Stabilizing these arenas is intrinsically important but it also has regional implications. Any results from contacts
between Israel and the Arab states will be very modest as long as the inter-organizational struggle in the territories
goes on. That struggle will make it impossible to implement any security understandings reached in the past or in the
future between Israel and Abbas, Hamas will subvert any political agreements to which it is not a party, and the ongoing
confrontation will cast a long shadow over relations between Israel and the Arab states. As a result, neither this “Arab
initiative” nor any other can provide a detour around direct Israeli-Palestinian dialogue.
However, stabilization of the Palestinian front may well help promote a regional process. Indeed, Arab states bent on
lowering the profile of the Israeli-Palestinian conflict see in stabilization of that arena a necessary – if not
sufficient – condition for advancing the political process. Political momentum that gains public support in the
territories might well push Hamas to adopt a more compromising position, because fear of being perceived as the main
obstacle to some regional plan could prompt its leaders to overcome the political and ideological inhibitions preventing
recognition of Israel.
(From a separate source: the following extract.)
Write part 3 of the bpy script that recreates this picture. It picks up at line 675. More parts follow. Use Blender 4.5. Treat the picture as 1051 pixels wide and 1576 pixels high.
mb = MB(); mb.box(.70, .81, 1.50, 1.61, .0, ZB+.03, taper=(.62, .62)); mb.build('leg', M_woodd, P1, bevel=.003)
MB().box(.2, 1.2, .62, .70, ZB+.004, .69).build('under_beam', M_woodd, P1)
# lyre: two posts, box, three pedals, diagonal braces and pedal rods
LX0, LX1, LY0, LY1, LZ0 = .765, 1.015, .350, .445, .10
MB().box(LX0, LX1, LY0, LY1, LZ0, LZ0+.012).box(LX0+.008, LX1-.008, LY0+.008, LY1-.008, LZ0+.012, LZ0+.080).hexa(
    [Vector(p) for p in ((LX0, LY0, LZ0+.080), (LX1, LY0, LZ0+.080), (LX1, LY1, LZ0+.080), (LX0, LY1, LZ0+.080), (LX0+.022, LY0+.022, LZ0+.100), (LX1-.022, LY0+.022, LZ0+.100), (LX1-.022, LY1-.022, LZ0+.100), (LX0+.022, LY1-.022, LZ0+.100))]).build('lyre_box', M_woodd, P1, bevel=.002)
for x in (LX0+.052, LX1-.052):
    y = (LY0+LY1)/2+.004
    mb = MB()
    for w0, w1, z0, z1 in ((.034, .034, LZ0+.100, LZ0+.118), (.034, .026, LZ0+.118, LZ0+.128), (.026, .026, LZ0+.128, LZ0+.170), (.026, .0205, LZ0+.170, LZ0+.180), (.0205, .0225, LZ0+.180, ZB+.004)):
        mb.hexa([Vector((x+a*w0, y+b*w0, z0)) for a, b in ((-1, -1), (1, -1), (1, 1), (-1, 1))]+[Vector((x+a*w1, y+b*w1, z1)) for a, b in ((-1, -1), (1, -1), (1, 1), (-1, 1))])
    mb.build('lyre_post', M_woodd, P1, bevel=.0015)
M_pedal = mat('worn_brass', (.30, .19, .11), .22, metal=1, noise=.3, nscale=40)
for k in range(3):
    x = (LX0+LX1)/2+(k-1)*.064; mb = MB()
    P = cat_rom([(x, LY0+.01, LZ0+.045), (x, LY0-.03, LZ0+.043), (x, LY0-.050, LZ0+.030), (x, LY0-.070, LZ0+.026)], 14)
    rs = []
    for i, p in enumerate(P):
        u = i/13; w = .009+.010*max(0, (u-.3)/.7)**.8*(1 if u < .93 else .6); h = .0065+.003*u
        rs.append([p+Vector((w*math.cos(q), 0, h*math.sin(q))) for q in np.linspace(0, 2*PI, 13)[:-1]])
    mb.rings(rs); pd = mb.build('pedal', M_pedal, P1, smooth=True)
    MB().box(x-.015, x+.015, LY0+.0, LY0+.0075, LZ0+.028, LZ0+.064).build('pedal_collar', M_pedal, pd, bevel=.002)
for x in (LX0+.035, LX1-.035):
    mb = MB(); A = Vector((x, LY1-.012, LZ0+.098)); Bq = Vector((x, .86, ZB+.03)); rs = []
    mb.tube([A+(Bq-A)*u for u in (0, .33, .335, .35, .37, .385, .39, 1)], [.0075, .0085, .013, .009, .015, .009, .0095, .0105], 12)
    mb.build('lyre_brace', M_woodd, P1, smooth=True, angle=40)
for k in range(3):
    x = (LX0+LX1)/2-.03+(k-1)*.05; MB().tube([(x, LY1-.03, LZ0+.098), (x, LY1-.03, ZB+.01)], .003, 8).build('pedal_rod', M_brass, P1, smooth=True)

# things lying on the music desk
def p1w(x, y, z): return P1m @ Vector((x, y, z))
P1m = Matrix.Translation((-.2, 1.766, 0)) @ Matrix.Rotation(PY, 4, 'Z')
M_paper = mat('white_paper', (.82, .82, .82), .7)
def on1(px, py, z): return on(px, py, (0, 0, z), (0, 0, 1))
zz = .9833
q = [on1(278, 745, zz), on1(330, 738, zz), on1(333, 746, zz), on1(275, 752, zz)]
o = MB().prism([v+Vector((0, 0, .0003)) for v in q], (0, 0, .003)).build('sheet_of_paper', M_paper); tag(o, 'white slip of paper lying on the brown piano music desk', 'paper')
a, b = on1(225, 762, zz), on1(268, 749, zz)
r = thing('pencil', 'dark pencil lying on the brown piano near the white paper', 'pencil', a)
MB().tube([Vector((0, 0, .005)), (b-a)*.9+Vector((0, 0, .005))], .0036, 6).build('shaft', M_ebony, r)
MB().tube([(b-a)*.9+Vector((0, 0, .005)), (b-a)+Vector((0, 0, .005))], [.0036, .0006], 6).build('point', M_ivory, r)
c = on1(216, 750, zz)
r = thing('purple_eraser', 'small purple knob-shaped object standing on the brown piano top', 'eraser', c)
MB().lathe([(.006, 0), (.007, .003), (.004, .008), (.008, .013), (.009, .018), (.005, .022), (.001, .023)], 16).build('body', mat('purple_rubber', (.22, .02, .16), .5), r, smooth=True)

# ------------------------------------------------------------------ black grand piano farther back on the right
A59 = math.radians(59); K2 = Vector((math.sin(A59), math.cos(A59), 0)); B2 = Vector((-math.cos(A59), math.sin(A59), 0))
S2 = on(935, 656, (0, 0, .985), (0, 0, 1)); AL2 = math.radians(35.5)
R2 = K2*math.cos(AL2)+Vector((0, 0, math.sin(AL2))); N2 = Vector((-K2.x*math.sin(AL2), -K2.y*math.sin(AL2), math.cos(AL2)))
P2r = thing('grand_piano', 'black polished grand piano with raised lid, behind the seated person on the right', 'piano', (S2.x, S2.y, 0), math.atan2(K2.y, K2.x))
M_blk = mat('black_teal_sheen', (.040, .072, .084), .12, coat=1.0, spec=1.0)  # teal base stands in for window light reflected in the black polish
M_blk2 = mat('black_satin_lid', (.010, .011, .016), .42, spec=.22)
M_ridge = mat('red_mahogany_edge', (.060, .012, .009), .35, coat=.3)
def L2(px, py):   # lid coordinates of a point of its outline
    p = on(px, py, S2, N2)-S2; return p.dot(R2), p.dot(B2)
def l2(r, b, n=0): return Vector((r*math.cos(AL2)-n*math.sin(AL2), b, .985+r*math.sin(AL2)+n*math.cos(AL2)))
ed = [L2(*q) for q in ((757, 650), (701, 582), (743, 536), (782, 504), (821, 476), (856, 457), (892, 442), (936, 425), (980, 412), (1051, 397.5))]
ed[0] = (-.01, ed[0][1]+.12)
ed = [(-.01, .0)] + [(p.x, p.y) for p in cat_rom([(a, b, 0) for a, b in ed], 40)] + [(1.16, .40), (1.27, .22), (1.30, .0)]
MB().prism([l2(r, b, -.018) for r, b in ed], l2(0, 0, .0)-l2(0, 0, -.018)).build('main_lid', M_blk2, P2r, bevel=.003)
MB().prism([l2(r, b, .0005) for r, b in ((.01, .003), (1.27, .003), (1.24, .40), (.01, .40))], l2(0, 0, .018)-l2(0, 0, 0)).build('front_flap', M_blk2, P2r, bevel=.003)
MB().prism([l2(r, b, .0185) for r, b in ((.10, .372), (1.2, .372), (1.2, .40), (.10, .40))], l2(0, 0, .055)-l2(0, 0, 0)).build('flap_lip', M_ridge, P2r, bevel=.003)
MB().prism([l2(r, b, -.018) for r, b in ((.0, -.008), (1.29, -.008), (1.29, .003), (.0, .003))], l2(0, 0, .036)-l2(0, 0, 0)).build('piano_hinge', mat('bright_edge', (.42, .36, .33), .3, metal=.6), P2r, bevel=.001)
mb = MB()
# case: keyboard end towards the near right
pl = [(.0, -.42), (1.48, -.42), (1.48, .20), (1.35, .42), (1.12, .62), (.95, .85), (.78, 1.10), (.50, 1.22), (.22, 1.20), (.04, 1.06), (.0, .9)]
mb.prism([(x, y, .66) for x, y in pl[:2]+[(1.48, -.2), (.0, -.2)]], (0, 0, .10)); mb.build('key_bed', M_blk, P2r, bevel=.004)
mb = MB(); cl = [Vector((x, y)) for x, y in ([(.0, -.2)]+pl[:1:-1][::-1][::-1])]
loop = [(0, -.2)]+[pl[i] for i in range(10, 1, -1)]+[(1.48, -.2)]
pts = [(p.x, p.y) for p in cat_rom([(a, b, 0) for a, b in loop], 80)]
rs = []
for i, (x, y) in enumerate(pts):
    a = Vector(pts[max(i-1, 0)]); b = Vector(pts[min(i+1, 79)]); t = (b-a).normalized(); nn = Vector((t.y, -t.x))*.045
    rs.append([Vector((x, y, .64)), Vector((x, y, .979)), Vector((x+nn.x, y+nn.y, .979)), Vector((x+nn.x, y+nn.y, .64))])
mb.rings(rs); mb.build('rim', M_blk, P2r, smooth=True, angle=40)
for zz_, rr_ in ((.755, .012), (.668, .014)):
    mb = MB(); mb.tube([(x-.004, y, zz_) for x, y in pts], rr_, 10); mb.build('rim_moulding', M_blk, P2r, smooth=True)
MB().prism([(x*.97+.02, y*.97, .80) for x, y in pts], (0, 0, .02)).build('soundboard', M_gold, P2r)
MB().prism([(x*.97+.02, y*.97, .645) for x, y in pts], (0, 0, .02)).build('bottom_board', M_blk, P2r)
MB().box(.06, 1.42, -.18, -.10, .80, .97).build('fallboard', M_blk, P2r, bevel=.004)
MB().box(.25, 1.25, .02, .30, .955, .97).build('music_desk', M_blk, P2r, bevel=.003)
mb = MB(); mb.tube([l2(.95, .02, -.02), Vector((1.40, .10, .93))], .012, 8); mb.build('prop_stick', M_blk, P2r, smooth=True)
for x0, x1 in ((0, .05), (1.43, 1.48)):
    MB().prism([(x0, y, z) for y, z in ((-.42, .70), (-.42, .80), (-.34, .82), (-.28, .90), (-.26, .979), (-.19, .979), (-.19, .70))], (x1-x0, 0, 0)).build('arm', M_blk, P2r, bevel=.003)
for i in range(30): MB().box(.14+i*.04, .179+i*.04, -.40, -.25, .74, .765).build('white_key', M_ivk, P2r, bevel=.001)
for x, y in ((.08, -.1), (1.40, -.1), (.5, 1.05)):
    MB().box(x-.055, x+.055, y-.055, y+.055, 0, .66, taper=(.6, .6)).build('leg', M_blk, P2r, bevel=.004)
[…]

Israel is rather more skeptical about the chances of that happening and makes negotiations on the
future of the territories conditional on explicit recognition of it by all components of the Palestinian government. By
contrast, the members of the “Arab quartet” expect the unity government to back Abbas in his attempts to formulate and
implement understandings with Israel, either separately or in some regional context. They also hope that political
partnership with Fatah will move Hamas closer to the center of Palestinian politics. The unity government, like the
“Arab initiative,” is a product of inter-Arab politics that fully reflects this hope.